Saturday, July 21, 2007

how suburbs are like movies

Suburbs are like movies in a certain way. They are beautiful things, artistic representations whose beauty depends on something ugly. Their delicate rustic flavor relies on an industrial apparatus which remains as hidden as possible. If you were to stand on the patio of my parents’ home facing back toward the neighbor’s big green yard, you would know what I mean. You could feel both aspects mingling: the bucolic ease of the tree-rimmed yards in your sight, and a hard, relentless hum and roar in your hearing. What is that roar? The highway. It is out of sight, but its noise cannot be masked.

The German philosopher Theodor Adorno symbolized the utter split between the movie’s delicate representation of nature and its technological production as an “orchid in the land of technology,” a flower blooming unnaturally out of cameras and recording equipment. The suburb relies too on this chasm between representation and production.

The suburb retains the outer shell or husk of the agricultural past while injecting it cleverly with technological networks that allow a much higher density of occupation than in the days of the farmers. The shell of the farm is retained while the economic base is transformed. Places that were once remote and lonely, requiring a day or more of travel in a wagon from the nearest town, are transformed into cozy nooks for those with salaries and cars. Every corner is steadily filled up. In Madison, the Milano Corporation identifies still-remaining chunks of nature for destruction and transformation into bucolic scenes.

These productions, for efficiency, are not particularly convincing even from the standards of the suburb. As representations they are too hard, with all the trees razed, replaced by a flat green carpet. Huge houses dominate these empty spaces. It will be decades, if at all, before such developments approximate the successful suburban representation: houses nearly overwhelmed by trees on three or four sides.

Just because I do not like the essential falsity and hiding on which suburbs are based does not mean I cannot judge them on their own standards of beauty, just like movies that “work” or do not. Milano’s developments do not work because the house dominates the scene too much. You are aware of a mighty force that erased nature and dropped from the sky multiple mansions. In their brutal overpowering and ironing out of nature they are like movies that overpower spectators with technological might. A more gentle wooing – of nature or of spectators – works best, through sensitivity to the contours of the land on one hand, and through sensitivity to the charms of story, on the other.

In these shoreline towns those streets whose houses were built one at a time, by different builders, are inevitably more beautiful than those built by a single developer. This is not to say that developers cannot make beautiful houses. Not at all. My point is that the overall effect is off due to their forceful unification of the whole space under one producing hand. In more concrete terms, I mean that all the trees are cut down, for efficiency of production no doubt, and emphasis given to big empty lawns and big blank houses. Nature is utterly defeated.

If one travels along River Road in Clinton, modest houses emerge from enchanting veils of trees. One house in particular is blessed with a natural landscape that was not eradicated by the builder.
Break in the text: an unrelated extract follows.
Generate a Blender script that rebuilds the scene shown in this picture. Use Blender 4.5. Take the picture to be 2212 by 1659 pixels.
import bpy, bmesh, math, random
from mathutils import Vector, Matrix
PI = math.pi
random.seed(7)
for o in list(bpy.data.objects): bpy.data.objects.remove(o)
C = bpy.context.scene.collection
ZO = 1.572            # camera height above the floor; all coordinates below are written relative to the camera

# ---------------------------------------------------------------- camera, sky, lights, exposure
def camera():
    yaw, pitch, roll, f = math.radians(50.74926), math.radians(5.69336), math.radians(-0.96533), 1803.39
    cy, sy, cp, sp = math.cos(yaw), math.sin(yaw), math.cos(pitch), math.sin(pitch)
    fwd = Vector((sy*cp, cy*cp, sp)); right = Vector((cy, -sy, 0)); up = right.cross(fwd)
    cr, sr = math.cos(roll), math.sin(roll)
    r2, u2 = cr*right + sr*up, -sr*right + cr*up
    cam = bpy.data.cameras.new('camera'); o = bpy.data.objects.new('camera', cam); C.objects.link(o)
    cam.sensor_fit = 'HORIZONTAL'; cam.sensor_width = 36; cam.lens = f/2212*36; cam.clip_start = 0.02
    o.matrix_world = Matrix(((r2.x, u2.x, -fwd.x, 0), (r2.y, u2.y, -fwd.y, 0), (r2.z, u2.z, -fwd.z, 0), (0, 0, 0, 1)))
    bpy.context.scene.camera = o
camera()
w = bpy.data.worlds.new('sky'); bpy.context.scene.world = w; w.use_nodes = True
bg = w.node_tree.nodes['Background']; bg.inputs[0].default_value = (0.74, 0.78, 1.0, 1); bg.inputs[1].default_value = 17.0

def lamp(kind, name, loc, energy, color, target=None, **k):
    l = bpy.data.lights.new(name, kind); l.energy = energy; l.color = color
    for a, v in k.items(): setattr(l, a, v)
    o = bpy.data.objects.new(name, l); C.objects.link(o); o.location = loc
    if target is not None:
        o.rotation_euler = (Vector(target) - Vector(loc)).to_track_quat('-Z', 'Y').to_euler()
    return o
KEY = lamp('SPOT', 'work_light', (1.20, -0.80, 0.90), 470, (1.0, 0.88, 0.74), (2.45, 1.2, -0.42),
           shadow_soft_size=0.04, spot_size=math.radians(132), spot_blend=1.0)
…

As I bike past this house, I round a small hillock covered with leafy trees. As this hillock subsides, the house is revealed behind it. The driveway curves around the hill, emphasizing the topographical uniqueness of the place. As I move past the house, there is a graceful visual movement, a curving, a revealing, a subsiding – all shaded by numerous trees.

While I bike the margins of Madison, Clinton and Killingworth, I notice something too about lawns. Many homeowners feel uncomfortable with thick tree cover in front of the house, so they thin them out. But this results in a worse effect that is neither the flat shady floor of forest nor the gentle green carpet of grass. Because the shade of the trees is reduced, an opportunity is given to smaller plants which struggle for the light and space opened up. What results is a scruffy effect, of graceful trees amid a chopped and clipped space of weeds and saplings. If they had simply left the thick tree cover, been happy with the shady peace prevailing, the house could be seen between the many trunks. What they have, however, is a messy and ongoing insurgency of plants versus clipper. The owners do not have the energy to completely pacify these rebel plants under the occupation of a lawn. They were better off letting sleeping dogs lie. (Yes, I am straying egregiously here).

But whether the representation is successful or forced, however, all suburban homes depend equally on the fiction of removal from the city. All suburban domestic dreamworlds are plugged in to the same power cable: that howling waste of the highway. Only by plunging these great knives into the breast of the land could these pretty pictures of houses-in-nature be produced. No matter how pretty the picture, it is this essential dishonesty I dislike. Not to mention the illogic of violence done to nature in order to pay homage to that same nature.